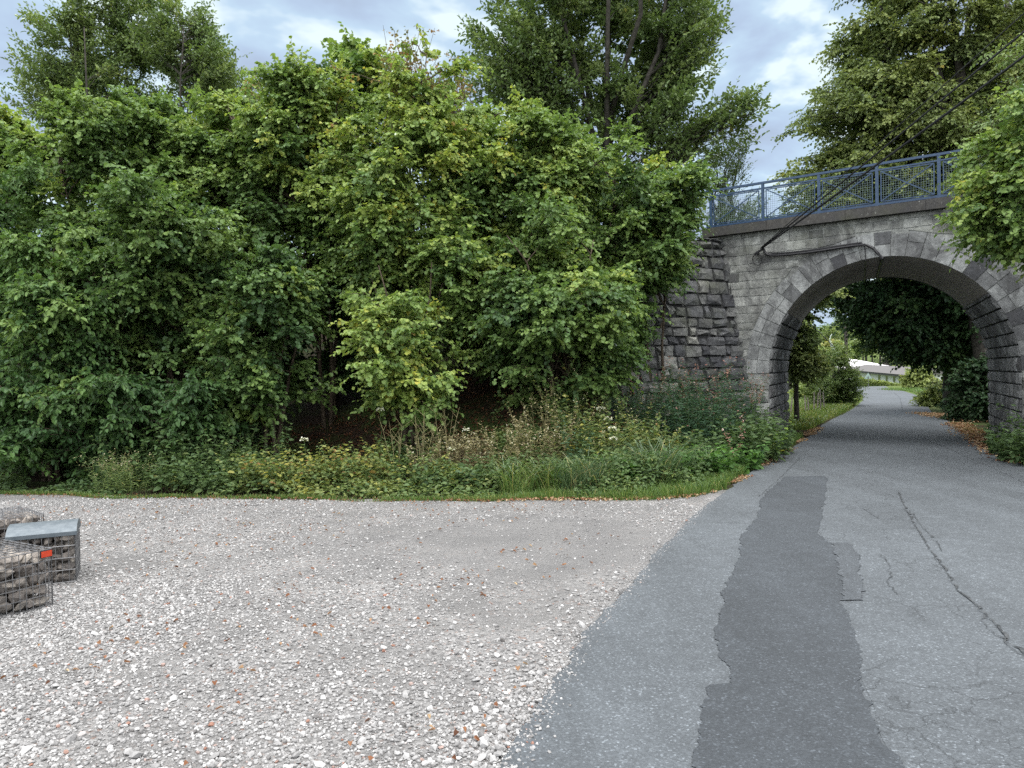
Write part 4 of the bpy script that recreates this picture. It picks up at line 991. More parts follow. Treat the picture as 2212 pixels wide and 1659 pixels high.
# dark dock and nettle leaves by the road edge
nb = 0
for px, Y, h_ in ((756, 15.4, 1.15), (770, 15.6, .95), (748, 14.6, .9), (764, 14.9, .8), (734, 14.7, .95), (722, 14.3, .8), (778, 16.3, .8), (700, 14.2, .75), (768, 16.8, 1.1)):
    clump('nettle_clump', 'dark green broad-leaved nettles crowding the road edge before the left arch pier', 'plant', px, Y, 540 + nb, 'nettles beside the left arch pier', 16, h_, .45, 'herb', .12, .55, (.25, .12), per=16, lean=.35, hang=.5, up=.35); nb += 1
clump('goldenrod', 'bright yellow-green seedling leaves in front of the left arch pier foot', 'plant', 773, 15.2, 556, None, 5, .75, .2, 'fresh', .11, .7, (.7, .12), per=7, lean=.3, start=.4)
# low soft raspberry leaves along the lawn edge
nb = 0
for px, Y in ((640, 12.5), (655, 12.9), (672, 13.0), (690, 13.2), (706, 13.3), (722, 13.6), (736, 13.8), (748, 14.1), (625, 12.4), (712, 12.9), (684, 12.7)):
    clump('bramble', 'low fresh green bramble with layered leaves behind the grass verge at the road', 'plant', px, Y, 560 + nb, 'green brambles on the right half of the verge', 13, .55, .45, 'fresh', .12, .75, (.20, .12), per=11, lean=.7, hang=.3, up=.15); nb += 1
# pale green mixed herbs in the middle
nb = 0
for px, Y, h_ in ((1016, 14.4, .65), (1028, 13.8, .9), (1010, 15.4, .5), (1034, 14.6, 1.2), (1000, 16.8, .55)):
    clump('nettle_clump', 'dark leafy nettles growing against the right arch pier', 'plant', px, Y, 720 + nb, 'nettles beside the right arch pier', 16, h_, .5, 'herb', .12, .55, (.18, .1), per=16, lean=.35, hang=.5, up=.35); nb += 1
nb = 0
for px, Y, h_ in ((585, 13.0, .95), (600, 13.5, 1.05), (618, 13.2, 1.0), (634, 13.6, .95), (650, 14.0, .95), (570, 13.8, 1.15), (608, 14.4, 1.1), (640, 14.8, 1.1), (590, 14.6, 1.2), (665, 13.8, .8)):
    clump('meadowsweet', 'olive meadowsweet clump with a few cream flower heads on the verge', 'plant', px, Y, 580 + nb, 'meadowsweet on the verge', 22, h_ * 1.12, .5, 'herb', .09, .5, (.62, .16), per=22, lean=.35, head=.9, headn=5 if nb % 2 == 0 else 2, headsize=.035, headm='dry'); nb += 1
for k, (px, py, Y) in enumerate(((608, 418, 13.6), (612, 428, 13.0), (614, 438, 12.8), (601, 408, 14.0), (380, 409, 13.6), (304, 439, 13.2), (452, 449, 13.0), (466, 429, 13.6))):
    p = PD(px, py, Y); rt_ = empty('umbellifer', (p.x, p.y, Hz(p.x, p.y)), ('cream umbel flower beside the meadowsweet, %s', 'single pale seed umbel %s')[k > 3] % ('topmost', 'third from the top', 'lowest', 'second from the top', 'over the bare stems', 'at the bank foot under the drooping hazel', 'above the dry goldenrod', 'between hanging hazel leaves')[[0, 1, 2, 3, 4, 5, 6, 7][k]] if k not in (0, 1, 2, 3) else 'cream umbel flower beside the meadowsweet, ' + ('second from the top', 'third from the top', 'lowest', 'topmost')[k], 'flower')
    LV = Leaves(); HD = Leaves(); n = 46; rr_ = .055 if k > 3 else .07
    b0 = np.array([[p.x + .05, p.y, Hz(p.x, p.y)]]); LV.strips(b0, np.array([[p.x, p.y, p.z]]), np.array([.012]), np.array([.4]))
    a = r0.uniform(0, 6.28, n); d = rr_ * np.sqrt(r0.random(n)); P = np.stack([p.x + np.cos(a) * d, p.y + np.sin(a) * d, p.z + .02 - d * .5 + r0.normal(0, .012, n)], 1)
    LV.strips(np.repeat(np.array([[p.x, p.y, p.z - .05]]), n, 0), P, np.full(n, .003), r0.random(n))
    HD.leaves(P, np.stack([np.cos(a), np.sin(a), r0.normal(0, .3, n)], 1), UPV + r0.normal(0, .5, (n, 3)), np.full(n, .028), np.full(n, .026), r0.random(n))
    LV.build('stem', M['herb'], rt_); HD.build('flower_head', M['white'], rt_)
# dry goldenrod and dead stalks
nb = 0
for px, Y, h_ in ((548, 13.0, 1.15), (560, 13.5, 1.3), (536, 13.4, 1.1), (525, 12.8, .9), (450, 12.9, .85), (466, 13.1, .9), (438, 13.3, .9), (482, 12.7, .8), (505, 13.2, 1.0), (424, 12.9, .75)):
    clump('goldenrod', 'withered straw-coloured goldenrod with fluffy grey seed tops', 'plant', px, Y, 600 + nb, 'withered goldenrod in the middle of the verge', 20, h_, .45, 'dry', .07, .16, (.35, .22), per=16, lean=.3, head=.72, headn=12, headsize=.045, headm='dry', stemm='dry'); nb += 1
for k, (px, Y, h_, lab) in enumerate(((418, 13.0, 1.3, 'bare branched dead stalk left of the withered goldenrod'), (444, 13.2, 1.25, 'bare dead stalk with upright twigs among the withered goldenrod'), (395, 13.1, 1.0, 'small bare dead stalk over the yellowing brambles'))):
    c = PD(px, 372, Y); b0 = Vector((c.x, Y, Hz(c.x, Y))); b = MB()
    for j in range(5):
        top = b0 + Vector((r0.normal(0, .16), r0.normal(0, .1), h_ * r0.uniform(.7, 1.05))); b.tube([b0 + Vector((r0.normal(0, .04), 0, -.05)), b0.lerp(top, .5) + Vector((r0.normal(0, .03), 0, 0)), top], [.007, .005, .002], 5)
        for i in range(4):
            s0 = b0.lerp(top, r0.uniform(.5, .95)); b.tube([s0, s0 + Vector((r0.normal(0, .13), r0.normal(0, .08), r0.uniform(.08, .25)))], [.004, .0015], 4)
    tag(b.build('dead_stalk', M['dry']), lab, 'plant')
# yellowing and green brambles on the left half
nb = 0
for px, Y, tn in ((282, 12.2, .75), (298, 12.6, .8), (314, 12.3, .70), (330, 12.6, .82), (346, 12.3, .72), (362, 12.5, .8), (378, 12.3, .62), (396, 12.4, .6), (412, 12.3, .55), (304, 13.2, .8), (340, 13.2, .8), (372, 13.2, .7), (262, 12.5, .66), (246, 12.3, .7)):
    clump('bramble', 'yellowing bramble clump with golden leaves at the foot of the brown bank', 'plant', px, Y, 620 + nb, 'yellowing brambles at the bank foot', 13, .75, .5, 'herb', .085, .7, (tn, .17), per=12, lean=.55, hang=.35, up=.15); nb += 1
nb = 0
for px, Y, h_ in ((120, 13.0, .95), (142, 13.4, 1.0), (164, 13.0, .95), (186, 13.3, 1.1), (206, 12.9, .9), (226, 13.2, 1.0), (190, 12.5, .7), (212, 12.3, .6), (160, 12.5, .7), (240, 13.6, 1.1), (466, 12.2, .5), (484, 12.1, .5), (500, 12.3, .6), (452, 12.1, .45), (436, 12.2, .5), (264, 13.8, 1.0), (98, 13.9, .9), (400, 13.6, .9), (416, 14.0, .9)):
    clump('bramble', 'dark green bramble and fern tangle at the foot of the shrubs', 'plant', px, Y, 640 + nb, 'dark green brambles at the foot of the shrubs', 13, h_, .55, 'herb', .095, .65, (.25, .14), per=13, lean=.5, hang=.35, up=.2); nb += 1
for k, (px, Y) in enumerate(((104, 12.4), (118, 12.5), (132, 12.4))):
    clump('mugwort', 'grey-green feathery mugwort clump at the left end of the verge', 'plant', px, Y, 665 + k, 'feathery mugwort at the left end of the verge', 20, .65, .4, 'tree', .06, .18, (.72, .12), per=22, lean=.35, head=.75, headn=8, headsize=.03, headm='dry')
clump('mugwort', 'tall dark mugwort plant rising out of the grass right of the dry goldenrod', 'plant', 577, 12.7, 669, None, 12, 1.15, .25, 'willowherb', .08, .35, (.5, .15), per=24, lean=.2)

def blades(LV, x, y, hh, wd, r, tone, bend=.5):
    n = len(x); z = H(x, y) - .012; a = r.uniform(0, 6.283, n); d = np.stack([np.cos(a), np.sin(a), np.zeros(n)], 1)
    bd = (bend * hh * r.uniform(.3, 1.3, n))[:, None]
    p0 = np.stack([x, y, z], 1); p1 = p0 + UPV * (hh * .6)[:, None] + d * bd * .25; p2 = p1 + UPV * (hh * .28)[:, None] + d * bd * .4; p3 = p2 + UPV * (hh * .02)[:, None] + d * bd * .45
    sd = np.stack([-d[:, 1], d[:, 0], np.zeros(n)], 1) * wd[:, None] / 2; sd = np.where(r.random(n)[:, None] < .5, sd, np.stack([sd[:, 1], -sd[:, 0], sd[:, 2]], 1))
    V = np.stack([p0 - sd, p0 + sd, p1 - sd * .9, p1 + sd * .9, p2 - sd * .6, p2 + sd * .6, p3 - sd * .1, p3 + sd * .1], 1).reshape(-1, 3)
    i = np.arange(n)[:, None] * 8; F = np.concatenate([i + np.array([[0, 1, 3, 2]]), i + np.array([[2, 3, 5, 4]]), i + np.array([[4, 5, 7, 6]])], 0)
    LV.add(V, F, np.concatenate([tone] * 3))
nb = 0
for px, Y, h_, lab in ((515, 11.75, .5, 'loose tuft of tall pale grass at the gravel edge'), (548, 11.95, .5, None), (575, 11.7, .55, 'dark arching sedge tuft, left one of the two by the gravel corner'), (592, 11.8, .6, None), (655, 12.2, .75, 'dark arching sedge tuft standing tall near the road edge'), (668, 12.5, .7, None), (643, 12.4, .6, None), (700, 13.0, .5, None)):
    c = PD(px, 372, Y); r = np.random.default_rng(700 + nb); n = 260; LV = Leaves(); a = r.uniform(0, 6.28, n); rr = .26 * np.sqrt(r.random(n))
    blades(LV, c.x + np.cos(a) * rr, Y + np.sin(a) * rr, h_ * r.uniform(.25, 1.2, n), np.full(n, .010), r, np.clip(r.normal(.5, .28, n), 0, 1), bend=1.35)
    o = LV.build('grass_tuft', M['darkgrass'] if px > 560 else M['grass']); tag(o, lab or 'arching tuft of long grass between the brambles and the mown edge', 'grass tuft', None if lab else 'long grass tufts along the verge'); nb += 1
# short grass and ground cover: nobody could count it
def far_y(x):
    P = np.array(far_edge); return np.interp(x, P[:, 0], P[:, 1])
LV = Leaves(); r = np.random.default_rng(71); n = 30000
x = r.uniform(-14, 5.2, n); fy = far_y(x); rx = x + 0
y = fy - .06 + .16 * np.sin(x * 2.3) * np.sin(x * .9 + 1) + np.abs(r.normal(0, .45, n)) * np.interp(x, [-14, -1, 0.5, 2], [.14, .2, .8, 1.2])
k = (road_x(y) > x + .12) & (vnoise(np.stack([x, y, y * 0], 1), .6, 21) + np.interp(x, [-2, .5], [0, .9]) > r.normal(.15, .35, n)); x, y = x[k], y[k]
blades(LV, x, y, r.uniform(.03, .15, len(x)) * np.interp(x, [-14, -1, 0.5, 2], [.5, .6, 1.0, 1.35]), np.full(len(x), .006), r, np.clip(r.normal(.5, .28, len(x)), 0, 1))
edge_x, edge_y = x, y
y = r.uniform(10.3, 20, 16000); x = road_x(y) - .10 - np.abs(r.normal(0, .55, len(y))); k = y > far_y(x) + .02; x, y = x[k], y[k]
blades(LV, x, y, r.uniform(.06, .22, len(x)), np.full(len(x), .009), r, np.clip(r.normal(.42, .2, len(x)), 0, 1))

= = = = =

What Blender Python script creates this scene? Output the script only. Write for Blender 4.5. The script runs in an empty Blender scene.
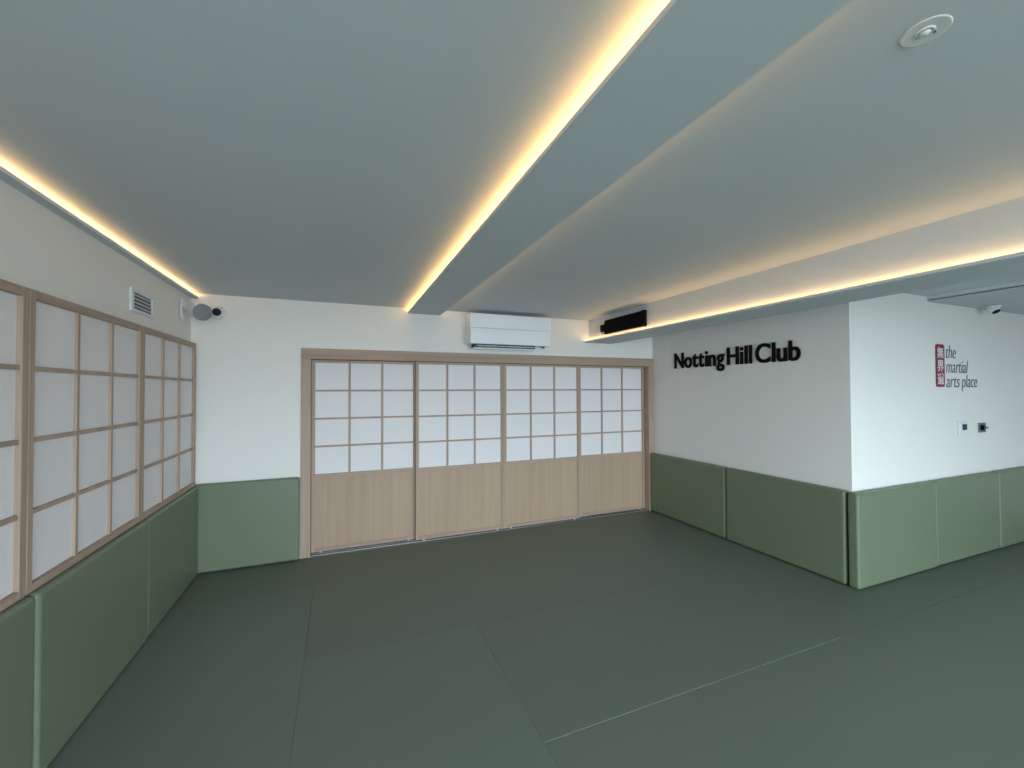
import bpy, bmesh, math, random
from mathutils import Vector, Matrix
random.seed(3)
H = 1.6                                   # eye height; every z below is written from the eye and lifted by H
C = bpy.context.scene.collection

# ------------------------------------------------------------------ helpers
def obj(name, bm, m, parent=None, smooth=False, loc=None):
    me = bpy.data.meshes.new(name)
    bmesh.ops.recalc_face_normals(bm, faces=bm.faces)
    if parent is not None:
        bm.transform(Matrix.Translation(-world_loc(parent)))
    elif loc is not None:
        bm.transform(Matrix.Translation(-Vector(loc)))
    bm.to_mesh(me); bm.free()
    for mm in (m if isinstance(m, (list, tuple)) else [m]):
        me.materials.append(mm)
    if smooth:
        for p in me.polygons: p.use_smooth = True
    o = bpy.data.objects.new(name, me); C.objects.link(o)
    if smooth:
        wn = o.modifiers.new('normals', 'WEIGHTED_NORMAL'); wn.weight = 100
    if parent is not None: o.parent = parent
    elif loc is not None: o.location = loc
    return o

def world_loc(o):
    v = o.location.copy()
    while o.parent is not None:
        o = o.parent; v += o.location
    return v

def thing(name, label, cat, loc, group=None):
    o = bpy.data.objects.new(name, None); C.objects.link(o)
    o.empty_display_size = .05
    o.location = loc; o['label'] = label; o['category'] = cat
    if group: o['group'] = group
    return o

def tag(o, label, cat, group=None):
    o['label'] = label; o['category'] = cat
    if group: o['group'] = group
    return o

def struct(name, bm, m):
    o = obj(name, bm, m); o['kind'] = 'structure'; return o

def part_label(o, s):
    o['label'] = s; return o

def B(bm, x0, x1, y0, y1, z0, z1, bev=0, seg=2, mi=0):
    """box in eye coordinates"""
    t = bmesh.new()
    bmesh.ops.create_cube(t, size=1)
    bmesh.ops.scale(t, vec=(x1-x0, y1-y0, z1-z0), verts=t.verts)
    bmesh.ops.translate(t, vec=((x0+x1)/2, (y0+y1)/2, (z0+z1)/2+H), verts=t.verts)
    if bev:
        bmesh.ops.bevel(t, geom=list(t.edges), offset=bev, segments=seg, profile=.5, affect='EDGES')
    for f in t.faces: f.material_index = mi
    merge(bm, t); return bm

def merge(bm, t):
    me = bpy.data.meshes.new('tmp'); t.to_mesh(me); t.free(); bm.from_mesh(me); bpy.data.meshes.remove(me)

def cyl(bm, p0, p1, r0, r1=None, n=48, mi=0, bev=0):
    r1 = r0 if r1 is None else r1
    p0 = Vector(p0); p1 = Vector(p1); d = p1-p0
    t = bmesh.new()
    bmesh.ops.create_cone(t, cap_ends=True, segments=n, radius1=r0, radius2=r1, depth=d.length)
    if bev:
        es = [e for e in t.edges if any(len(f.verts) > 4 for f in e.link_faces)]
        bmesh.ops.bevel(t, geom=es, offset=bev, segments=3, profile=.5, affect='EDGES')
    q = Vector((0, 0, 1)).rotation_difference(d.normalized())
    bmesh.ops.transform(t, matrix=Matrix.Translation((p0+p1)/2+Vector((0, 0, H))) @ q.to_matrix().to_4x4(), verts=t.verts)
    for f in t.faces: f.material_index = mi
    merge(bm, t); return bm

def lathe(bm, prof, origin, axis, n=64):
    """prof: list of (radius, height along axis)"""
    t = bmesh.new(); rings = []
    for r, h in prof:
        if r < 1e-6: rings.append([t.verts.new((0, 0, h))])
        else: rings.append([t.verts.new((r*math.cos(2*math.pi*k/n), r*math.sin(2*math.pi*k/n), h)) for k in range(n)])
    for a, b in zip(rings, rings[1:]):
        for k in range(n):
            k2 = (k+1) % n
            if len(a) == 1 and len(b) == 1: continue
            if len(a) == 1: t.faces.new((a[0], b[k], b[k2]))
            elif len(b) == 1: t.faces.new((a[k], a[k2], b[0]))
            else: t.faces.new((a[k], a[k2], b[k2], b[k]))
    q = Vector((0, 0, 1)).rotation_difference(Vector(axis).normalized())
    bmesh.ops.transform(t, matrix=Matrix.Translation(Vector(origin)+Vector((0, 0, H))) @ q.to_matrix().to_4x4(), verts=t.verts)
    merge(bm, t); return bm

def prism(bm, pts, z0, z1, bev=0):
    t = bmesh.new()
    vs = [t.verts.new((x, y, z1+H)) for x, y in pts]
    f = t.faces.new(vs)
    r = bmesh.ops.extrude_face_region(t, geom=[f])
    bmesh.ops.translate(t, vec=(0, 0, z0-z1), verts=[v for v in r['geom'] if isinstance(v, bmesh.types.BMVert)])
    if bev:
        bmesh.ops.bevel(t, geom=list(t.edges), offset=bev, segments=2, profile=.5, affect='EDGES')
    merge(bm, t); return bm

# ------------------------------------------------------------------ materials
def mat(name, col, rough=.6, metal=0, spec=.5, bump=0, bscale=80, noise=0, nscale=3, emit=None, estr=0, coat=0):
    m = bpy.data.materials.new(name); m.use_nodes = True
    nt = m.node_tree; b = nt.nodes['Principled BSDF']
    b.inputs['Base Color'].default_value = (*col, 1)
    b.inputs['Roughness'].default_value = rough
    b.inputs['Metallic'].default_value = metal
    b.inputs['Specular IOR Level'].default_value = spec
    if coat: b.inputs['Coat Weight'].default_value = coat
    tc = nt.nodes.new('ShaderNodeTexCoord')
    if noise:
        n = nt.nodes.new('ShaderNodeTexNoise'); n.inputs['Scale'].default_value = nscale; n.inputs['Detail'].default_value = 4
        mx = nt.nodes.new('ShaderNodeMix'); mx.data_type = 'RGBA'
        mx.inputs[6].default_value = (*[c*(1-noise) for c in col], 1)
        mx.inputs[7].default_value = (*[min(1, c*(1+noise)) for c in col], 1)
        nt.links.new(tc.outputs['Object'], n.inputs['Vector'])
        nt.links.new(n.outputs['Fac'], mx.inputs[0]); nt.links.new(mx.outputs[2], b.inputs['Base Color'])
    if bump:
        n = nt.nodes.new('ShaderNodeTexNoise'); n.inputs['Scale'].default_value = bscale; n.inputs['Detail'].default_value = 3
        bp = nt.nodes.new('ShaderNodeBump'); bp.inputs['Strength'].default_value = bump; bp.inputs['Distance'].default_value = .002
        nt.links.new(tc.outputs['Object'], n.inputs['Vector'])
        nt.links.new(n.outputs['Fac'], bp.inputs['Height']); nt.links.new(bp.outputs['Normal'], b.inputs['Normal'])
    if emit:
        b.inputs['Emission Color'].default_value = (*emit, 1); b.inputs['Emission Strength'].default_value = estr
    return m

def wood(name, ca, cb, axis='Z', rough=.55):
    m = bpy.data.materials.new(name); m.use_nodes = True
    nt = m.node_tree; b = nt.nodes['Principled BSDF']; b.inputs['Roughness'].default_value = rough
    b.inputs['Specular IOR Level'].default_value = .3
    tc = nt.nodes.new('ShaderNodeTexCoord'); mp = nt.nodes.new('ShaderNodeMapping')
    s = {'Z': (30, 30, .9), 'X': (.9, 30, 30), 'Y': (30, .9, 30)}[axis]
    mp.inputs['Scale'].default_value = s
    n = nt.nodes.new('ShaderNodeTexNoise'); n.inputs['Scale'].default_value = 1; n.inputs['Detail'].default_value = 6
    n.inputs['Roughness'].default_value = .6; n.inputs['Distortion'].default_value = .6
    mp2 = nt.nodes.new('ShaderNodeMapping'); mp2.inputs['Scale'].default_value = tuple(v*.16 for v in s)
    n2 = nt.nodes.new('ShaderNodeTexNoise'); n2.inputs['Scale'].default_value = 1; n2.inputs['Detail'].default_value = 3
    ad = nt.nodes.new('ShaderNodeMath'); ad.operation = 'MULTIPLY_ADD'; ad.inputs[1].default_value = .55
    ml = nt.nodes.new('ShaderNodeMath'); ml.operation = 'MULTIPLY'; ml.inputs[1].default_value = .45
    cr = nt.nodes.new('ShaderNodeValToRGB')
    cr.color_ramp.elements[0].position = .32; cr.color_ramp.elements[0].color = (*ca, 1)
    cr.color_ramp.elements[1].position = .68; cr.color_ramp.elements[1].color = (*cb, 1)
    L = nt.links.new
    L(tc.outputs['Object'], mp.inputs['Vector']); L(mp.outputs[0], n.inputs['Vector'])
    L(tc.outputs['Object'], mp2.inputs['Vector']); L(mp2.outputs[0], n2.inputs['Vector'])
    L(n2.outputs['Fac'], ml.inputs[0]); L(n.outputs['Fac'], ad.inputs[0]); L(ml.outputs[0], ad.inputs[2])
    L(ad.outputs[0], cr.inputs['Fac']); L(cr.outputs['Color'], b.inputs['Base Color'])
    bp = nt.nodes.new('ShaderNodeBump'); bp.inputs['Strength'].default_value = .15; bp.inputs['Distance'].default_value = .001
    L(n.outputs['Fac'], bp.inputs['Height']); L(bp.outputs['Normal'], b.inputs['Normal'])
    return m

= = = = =

### WRITTEN PROBLEM
Select the lines from the entries that include the word "this".

### EXERCISE OUTPUT
Write part 4 of the bpy script that recreates this picture. It picks up at line 991. More parts follow. Treat the picture as 2212 pixels wide and 1659 pixels high.
What Blender Python script creates this scene? Output the script only. Write for Blender 4.5. The script runs in an empty Blender scene.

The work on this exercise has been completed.